Phishing campaign abused Google Cloud Storage links to redirect victims to scam pages
A phishing campaign spotted in early March used Google Cloud Storage (GCS) links on the trusted storage.googleapis.com domain to funnel victims to scam pages. Research published by malware analyst Anurag says more than 25 phishing emails sent to one inbox all pointed to the same GCS bucket, whilewait, and the same redirector file, comessuccess.html.
The core trick was simple. Attackers hosted a public HTML file in Google Cloud Storage, then used that Google-owned domain as the first hop in the phishing chain. Google’s own Cloud Storage documentation confirms that objects can be made publicly readable, and anyone who knows the object URI can access them for as long as the object remains public.
That does not mean Google was hacked. Based on the available evidence, this was abuse of legitimate cloud hosting, not a compromise of Google infrastructure. That distinction matters, because trusted cloud domains can help phishing links survive email filtering and look safer to users than random attacker-owned domains.
What researchers found
Anurag’s report says the campaign used many different lures, including fake storage warnings, subscription notices, and brand-themed reward scams. Even though the messages looked different, they all pushed victims toward the same GCS-hosted redirector.

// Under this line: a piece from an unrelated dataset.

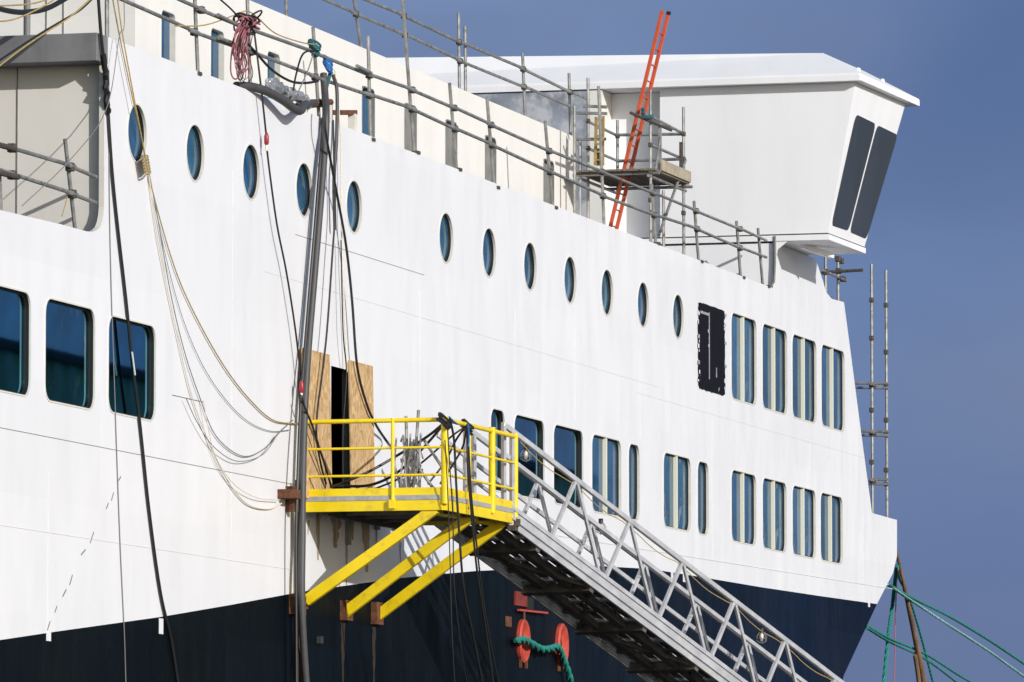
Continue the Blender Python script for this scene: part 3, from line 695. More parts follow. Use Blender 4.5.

The report identifies the shared infrastructure as the whilewait bucket and says the main object was comessuccess.html, a script-heavy redirect page. Sandbox analysis from ANY.RUN also shows traffic to storage.googleapis.com/whilewait/comessuccess.html and classifies the activity as malicious.
Researchers say the redirect completed quickly enough that many users would only see a Google domain for a moment before landing on the real scam site. The end goal, according to the published analysis, was usually credit card harvesting through fake payment or renewal pages.

Campaign details
| Item | Details |
|---|---|
| Hosting platform | Google Cloud Storage |
| Trusted first-hop domain | storage.googleapis.com |
| Reported bucket | whilewait |
| Reported redirect file | comessuccess.html |
| Main technique | Trusted cloud-hosted redirect to third-party phishing site |
| Reported goal | Payment card theft / scam conversion |
Sources: Anurag’s published analysis and sandbox results.
Why this worked
The attackers benefited from trust in a major cloud platform. A storage.googleapis.com link does not automatically mean the content came from Google itself. In Cloud Storage, third parties can upload public objects into their own buckets and serve them through Google infrastructure.
That makes the campaign more convincing than a normal phishing email. Users may recognize the Google domain and lower their guard. Some security tools may also treat the first hop as lower risk than a newly registered phishing domain, especially when the malicious content mainly acts as a redirect layer. This is an inference based on the campaign design and Google’s public-object model.
One point in the sample article needs tighter wording. Passing SPF or DKIM checks does not prove an email is safe. It only shows the sending domain’s mail authentication aligned in a way that passed those checks. Attackers often abuse legitimate infrastructure or compromised services to get authenticated mail delivered. In this case, the main confirmed trust signal was the Google-hosted redirect URL, not proof that Google itself sent the phishing messages.

How the redirect chain appears to operate
According to the published analysis, the phishing email first sends the victim to the GCS object hosted under the whilewait bucket. That object then redirects the browser to an external scam page controlled by the attacker.
The sandbox and public threat-analysis pages also show related variants such as itcomessuccess.html, which suggests the attacker may have used more than one similarly named redirector inside the same bucket. That does not change the core finding, but it suggests the infrastructure may have supported multiple lure variants or A/B-style changes. This is an inference from multiple public analyses referencing the same bucket.
What defenders should do
- Treat Google Cloud Storage links as user-controlled content, not automatically trusted content. Public GCS objects can be hosted by third parties.
- Inspect redirects, not just the first visible domain. In this campaign, the Google domain was only the first hop.
- Hunt for repeated access to the same bucket or object across multiple phishing emails. The researcher found more than 25 messages tied to the same bucket.
- Report abused Google Cloud resources quickly. Google provides a dedicated abuse-reporting form for Cloud Storage and other Google Cloud Platform services.
- Warn users that urgent billing, storage, subscription, and prize emails remain high-risk lures even when the link starts on a familiar domain. That recommendation follows directly from the lures documented in the campaign analysis.
FAQ
There is no evidence in the sources reviewed here that Google infrastructure was compromised. The campaign appears to have abused public Google Cloud hosting, not breached Google itself.
storage.googleapis.com? Because Google Cloud Storage lets users make objects public. Attackers can abuse that feature to host redirectors or phishing assets on a trusted domain.
The published analysis points to the whilewait bucket and the comessuccess.html object as the shared redirect infrastructure.
Google provides a Google Cloud Platform abuse reporting form that specifically covers Cloud Storage.